Il y aura maintenant un effort concerté du Parti socialiste et des staliniens pour tenter de marginaliser ces partis et de blâmer la défaite de Jospin sur la «division de la gauche». Après avoir obtenu les services de la gauche «trotskyste» (surtout la LCR) entre les deux tours pour rallier un appui populaire pour Chirac et pour le cadre politique actuel, le PS et le PC parlent déjà d'une «candidature unique de la gauche» dans chacune des circonscriptions pour bloquer une victoire de la droite. Les trois partis non-gouvernementaux de la gauche, ayant déjà ouvertement ou tacitement accepté l'argument qu'il était nécessaire de se rallier au mouvement pro-Chirac, ou s'étant montrés incapables de résister à ce type de pression, seront dans une position beaucoup plus faible pour appeler une fois de plus leurs sympathisants à voter pour eux.

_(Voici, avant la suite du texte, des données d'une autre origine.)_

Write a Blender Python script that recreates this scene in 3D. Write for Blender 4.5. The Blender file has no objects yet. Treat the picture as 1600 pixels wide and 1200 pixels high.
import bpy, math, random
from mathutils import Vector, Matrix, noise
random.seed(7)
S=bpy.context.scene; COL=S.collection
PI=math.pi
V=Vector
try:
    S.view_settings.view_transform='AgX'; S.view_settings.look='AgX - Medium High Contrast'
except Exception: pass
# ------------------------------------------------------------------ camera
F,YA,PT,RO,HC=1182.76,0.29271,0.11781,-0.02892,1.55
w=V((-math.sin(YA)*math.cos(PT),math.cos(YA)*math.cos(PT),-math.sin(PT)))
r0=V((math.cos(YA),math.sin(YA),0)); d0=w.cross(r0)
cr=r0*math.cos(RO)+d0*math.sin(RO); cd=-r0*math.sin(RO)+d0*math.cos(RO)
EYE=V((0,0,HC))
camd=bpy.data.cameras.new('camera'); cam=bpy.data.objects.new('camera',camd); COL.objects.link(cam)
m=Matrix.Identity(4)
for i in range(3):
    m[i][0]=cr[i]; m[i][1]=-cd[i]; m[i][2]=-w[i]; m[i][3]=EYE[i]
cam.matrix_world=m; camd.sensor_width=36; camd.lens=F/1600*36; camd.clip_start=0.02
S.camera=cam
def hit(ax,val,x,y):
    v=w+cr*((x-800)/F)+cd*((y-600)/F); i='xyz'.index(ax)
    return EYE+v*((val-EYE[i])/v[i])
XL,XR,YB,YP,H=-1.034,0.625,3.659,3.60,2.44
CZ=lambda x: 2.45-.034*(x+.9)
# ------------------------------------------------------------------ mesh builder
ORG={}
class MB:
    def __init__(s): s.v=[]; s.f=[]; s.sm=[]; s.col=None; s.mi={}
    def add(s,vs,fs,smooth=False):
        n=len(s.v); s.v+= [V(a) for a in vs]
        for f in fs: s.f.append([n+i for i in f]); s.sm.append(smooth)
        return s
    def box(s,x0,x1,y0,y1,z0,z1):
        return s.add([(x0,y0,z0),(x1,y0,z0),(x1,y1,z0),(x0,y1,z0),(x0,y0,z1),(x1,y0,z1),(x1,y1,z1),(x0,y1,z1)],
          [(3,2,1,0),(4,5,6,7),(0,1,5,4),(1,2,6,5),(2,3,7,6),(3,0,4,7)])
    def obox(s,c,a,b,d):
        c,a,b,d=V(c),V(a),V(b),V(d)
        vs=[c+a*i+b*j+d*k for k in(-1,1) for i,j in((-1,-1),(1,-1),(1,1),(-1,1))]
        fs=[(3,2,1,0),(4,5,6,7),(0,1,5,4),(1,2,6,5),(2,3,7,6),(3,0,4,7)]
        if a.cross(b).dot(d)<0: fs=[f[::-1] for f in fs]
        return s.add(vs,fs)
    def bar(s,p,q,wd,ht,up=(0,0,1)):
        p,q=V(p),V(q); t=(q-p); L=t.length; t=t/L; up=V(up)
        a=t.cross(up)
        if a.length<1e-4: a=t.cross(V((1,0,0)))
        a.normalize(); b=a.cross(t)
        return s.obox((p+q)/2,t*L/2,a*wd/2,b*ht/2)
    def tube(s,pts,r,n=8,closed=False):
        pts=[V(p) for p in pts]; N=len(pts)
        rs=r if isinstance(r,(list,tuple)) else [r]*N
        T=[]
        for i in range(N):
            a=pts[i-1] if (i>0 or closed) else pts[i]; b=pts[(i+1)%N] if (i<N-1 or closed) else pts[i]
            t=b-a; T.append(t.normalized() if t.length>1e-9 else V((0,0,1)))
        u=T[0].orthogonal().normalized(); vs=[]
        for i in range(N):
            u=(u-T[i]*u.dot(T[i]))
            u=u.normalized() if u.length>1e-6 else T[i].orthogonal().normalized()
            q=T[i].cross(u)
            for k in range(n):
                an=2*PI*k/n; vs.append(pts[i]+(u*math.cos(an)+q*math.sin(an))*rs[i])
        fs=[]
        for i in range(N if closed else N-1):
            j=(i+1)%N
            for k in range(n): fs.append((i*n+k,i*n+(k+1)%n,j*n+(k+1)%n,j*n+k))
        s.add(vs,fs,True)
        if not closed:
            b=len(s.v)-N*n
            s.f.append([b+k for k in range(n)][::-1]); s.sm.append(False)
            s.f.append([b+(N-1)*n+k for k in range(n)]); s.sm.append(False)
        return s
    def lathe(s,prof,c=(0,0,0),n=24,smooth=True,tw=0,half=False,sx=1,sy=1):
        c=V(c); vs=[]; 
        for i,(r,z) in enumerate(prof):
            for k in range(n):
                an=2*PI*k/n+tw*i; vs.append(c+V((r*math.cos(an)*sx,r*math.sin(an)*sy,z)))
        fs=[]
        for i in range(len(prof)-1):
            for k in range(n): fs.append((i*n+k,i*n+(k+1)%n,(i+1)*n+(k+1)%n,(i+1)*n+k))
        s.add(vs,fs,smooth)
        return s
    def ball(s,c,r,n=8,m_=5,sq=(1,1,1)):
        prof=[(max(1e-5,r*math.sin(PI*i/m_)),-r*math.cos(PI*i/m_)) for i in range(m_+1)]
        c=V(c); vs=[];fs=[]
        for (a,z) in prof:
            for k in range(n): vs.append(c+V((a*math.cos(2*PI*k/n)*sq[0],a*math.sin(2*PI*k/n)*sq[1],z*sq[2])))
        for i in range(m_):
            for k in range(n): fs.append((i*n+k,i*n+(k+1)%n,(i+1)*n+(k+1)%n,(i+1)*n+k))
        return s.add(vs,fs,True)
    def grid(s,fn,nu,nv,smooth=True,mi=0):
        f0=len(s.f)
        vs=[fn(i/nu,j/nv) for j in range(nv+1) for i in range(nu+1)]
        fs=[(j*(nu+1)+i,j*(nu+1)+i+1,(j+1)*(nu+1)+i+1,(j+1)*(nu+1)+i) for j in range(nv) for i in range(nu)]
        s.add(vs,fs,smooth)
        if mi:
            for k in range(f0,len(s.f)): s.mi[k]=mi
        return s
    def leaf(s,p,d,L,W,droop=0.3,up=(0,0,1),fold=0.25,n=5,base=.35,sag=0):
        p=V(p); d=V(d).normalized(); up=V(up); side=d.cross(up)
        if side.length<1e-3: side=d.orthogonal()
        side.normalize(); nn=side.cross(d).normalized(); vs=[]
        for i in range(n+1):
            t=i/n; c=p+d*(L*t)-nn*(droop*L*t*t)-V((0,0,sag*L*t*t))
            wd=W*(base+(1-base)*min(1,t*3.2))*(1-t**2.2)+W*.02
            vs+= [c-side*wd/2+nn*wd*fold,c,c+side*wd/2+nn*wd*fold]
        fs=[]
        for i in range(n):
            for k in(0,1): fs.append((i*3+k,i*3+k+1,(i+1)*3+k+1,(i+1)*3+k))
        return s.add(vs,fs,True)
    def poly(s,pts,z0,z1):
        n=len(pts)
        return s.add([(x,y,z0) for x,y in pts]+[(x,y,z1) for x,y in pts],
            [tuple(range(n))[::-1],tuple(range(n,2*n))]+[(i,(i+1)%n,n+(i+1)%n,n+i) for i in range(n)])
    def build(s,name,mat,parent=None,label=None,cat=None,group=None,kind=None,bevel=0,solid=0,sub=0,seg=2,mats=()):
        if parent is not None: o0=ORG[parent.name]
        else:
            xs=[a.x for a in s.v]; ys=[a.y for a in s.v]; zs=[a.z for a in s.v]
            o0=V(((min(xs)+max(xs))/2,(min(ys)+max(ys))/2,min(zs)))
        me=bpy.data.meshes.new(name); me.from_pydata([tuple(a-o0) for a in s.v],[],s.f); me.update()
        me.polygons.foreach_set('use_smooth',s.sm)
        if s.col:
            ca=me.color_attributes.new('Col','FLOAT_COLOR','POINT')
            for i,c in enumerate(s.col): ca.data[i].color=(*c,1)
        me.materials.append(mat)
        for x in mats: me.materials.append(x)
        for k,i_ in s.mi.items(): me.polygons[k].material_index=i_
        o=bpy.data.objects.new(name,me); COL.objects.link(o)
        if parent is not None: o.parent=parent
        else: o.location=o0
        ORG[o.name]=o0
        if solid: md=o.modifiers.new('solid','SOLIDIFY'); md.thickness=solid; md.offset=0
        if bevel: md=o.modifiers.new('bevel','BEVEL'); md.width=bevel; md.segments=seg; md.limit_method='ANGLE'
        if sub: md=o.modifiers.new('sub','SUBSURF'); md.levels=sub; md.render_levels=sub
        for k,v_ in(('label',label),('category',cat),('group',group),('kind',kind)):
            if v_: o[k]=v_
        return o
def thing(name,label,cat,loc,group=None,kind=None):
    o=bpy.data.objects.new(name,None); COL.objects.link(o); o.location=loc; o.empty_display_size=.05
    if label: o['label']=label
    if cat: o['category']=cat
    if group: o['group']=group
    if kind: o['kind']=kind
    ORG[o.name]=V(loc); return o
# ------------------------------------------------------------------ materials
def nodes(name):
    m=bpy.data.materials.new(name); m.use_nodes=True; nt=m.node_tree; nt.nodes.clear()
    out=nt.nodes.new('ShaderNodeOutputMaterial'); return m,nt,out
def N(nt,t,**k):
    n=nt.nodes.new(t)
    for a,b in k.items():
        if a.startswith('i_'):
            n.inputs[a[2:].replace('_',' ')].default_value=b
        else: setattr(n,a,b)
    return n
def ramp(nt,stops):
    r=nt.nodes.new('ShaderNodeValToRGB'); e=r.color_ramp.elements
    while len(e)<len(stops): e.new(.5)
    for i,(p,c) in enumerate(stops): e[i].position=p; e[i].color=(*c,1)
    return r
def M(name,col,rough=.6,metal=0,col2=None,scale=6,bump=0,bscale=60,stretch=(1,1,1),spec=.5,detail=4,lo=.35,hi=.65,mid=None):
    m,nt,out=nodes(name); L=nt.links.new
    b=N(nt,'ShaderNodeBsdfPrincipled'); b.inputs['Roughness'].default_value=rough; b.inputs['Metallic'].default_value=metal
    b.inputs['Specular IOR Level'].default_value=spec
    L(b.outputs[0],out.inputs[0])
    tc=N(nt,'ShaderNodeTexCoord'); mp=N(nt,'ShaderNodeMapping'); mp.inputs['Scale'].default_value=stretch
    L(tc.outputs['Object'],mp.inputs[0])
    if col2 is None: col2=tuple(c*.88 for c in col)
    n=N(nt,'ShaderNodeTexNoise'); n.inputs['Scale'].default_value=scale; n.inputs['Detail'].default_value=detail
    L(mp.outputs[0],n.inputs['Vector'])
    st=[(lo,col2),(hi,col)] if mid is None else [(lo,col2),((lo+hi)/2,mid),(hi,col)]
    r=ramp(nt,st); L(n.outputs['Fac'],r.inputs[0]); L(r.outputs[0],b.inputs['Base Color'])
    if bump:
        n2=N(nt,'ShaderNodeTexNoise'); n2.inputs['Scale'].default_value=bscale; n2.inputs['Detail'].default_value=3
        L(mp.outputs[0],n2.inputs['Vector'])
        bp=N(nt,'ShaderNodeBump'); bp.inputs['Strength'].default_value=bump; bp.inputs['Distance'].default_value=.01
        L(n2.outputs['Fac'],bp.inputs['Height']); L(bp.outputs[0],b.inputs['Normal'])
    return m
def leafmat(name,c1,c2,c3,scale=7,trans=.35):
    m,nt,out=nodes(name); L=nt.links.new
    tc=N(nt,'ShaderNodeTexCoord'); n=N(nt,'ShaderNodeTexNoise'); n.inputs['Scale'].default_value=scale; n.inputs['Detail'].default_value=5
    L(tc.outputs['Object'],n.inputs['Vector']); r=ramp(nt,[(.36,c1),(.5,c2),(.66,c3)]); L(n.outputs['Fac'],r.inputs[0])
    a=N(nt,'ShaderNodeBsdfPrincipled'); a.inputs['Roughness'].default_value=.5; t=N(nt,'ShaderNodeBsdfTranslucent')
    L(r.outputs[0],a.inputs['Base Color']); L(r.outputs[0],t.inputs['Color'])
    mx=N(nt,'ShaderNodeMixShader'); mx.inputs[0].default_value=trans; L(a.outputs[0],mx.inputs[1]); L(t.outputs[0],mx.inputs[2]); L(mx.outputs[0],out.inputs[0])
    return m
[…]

Le spectacle d'une foule joyeuse qui saluait la victoire de Chirac le soir de l'élection a été diffusé par les réseaux de télévision. Il reste encore à savoir quel était leur nombre et combien joyeux ils étaient vraiment. Mais dans tous les cas, la classe ouvrière française n'a rien à célébrer. Une élection présidentielle dans laquelle 25 millions de personnes ont voté pour le représentant corrompu et discrédité de l'élite dirigeante française et un autre 6 millions a voté pour un néo-fasciste démagogue est très assurément une mascarade antidémocratique et le signe d'une profonde crise de perspective et de direction dans la classe ouvrière. Dans les luttes à venir, il faudra clarifier les questions politiques et historiques et jeter les bases d'un parti socialiste internationaliste en France dans le cadre du mouvement révolutionnaire mondial, le Comité International de la Quatrième Internationale.